Anche se il voto delle comunali, specie nelle grandi città, ha perso molto della valenza politica che aveva diec’anni fa quando si affrontavano i Fini, i Veltroni, i Fassino, i Rutelli, gli Alemanno, i Cacciari o la stessa Meloni, una ragionamento sul voto di queste amministrative bisogna farlo. Sgombriamo subito il campo dal discorso dell’affluenza. Ce la menano ogni volta con i dati su quanti sono andati a votare e quanti no. Per favorire l’accesso al voto in Italia siamo gli unici coglioni che fanno votare anche il lunedì, così se il rag. Fantozzi alla domenica non può andare a votare perché impegnato nella gita domenicale, può farlo con suo comodo il giorno dopo. E’ ora di finirla con la menata dell’affluenza. Se uno non va a votare, chissenefrega. Peggio per lui. Vuol dire che gli van bene le decisioni che prendono gli altri… Ma una democrazia matura dovrebbe farsene un baffo di coloro che della democrazia se ne fregano, che non partecipano e non esercitano il loro diritto/dovere di elettore.
Primo dato: la fine dei cinquestelle è stata certificata: i grillini sono morti. Amen. Era ora. Sempre troppo tardi. Non spendiamo una parola di più.
Secondo dato: la sinistra ha vinto per demerito del centrodestra.
Terzo dato: la sconfitta del centrodestra era nell’aria. Non è grave, per il motivo di cui sopra, ma è un segnale da non sottovalutare che indica che ci vuole coerenza fra quello che si fa e quello che si dice, altrimenti si perde di credibilità. E su questo il centrodestra ha toppato. Non si può sbandierare l’unità e poi separarsi nell’atto più importante dell’azione politica che è quello del governare. Gli elettori, anche inconsapevolmente, hanno percepito questa contraddizione. E siccome sanno che il centrodestra o è unito o non vince, se lo vedono separato lo puniscono.
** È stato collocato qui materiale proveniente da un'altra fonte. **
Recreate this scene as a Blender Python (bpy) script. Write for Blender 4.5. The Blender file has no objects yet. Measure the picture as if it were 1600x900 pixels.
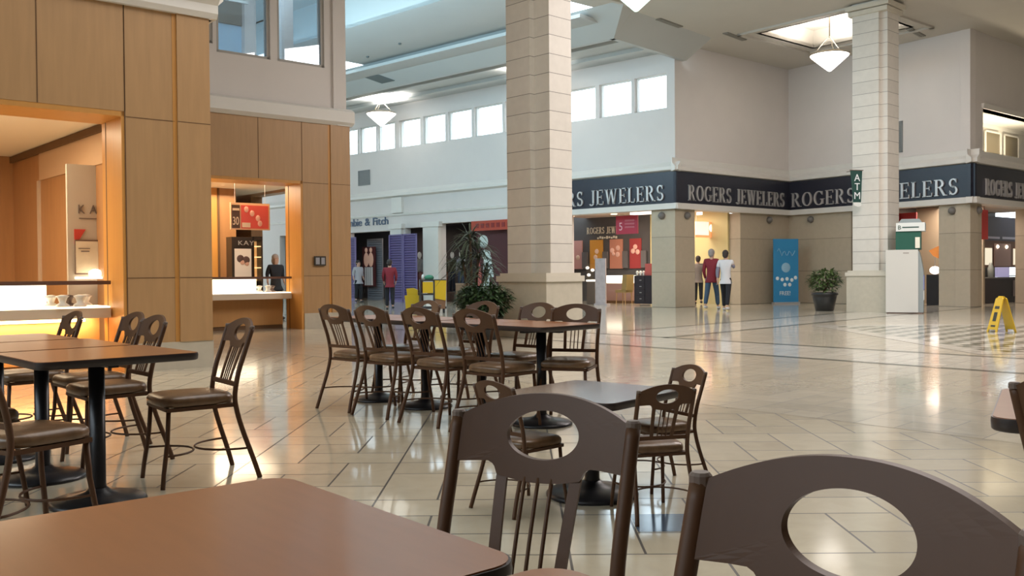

Quarto dato: Salvini ha subito affermato la necessità di stare uniti. Giusto. E detto da lui che è stato il primo a rompere l’unità della coalizione andando al governo coi grillini suona come una salutare autocritica. Poi l’errore è stato ripetuto col governo Draghi. La parola d’ordine doveva essere: o tutti dentro o tutti fuori. E invece…
Quinto dato: Salvini, facendo autocritica ha detto anche un’altra cosa molto importante. Specialmente per noi veronesi che fra sette mesi andremo al voto per scegliere chi guiderà il Comune. Ha dichiarato che l’errore principale è stato il ritardo con cui sono stato scelti i candidati del centrodestra. A Milano si è trovato un accordo sul ventesimo candidato proposto. I 19 precedenti – fra i quali ottimi competitor con curricula di spessore in grado di fare di Milano una vera capitale europea – sono stati tutti impallinati ora dall’uno, ora dall’altro partito. Sala – che ha vinto al primo turno – avrebbe perso secondo più quotati sondaggi se ci fosse stato in gara Gabriele Albertini, ad esempio, e senza nemmeno passare per il ballottaggio. Per le prossime amministrative, bisogna sceglierli a novembre, ha detto Salvini, in modo da poter fare una campagna elettorale adeguata e non dell’ultimo momento. Musica per le orecchie di noi veronesi. Il candidato sindaco di tutto il Centrodestra lo vogliamo saper entro il mese prossimo. E magari anche quello del Centrosinistra. Soprattutto, il Centrodestra non dovrebbe rifare quanto accaduto a Isola della Scala con Fratelli d’Italia e VeronaDomani da una parte; Lega e Tosiani dall’altra.
Sesto dato: la Meloni, che sa bene come la questione principale dell’Italia ruota attorno Draghi, ha subito rilanciato la palla nel campo avversario. Noi siamo disposti a votare Draghi presidente della Repubblica purché si facciano subito le elezioni. Una bella mossa, che alza il livello del confronto politico e offre al centrodestra una grande occasione di unità.